Many early modern Western thinkers elevated the epistemic role of reason over revelation.  Modern rationalism, a part of the Enlightenment, is identified with such thinkers as Descartes, Leibniz, and Spinoza.  The Enlightenment was not “new.” It came from a genuine renaissance and harked back to an ancient Greek epistemic model that the medieval “era of faith” had subordinated.

Some early moderns also questioned the safety of relying on sense experience as a basis for our rational exercises.  This kept a good “Christian” mistrust of fleshly things center stage.  However, it also made this aspect of the Greek revival more Platonic than Aristotelian.  Nevertheless, revelation was not the thing either.   But if a reliable basis for thought is not provided by revelation or by sensation, where can it come from?    Early modern rationalists, such as Descartes, were foundationalists who believed that there are basic or foundational items of knowledge that we have from which we can reason to the full array of knowledge that we seek. 
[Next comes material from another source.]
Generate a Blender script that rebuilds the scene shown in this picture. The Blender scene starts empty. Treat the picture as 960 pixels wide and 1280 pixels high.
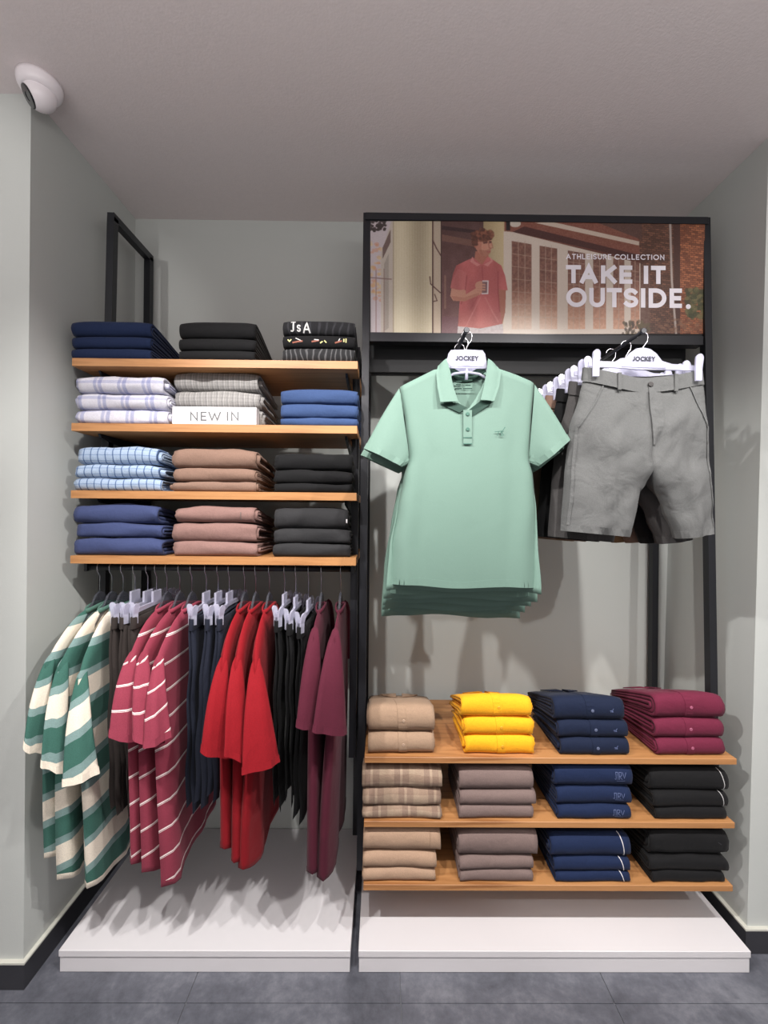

In the 17th century, René Descartes proposed a method of systematic doubt to clear away every basis for thought (every sort of content source) that could be called into question.  

His aim was to find an a priori basis for it instead. What he arrived at is the famous cogito ergo sum (which he wrote in French—je pense, donc je suis).  The cogito is supposed to be beyond doubt. Doubt itself is a form of thought, and whatever thinks is.  Everything else can be doubted. Sense experience, as we have seen, is notoriously unreliable. Revelation, by the same token, is also unreliable, because what may seem to be a revelation from God might be the result of the interference of an “evil genius.”  Even if we agree with Descartes in believing that the occurrence of doubt entails the occurrence of thought and that the occurrence of thought entails the occurrence of a thinker, his claim that “I think” entails “I am” does not necessarily follow. As Bishop George Berkeley later showed, alternatives to the “I” (the substantial ego) are readily available (for example, the mind of God).  Although we may question the self-evidence, certainty, or intuitive necessity of the cogito, we can understand Descartes’ mistrust of sensation and recognize the cogency of his demand for an unshakable foundation for thinking. 

There is a mathematical model at work here again: Conclusions are to be rationally derived from necessarily true axioms (emulating Euclid’s theorems that were said to be grounded in the necessarily true axioms of geometry).  This model is, once again, strongly reminiscent of Plato.  The model is put directly in play when Descartes uses Euclidian geometry to show how his ontological proof of the existence of God works (which proof, please note, appeals directly to reason, not to religious experience and/or revelation, however “theological” its topic). The proof of God, if it works, eliminates the possibility that our reasoning is being manipulated by an “evil genius.”  This model requires that its axioms (starting points) actually be self-evident, necessary, or logically true.  But are statements about matters of fact (for example, the statements of applied geometry) ever selfevident, necessary, or logically true? Or, conversely, do logically true statements (for example, the statements of formal geometry) necessarily have any factual content or application? Isn’t their applicability to the world contingent?    Non-Euclidean geometries—in which the interior angles of a triangle don’t add up to 180°—apply very well in an area of intense gravitation where, according to Einstein’s theories of relativity, space itself is distorted or bent, and triangles drawn there are not Euclidian.

Descartes’ rational reconstruction of knowledge is based on what he takes to be a self-evident and necessary truth from which he aims to reconstruct a full understanding of the world around us, but the self-evident truth that he starts with is not necessarily self-evident. The model that he follows is based on a conventional and arbitrary starting point, and its applicability is a contingent matter of fact, not a matter of logical necessity.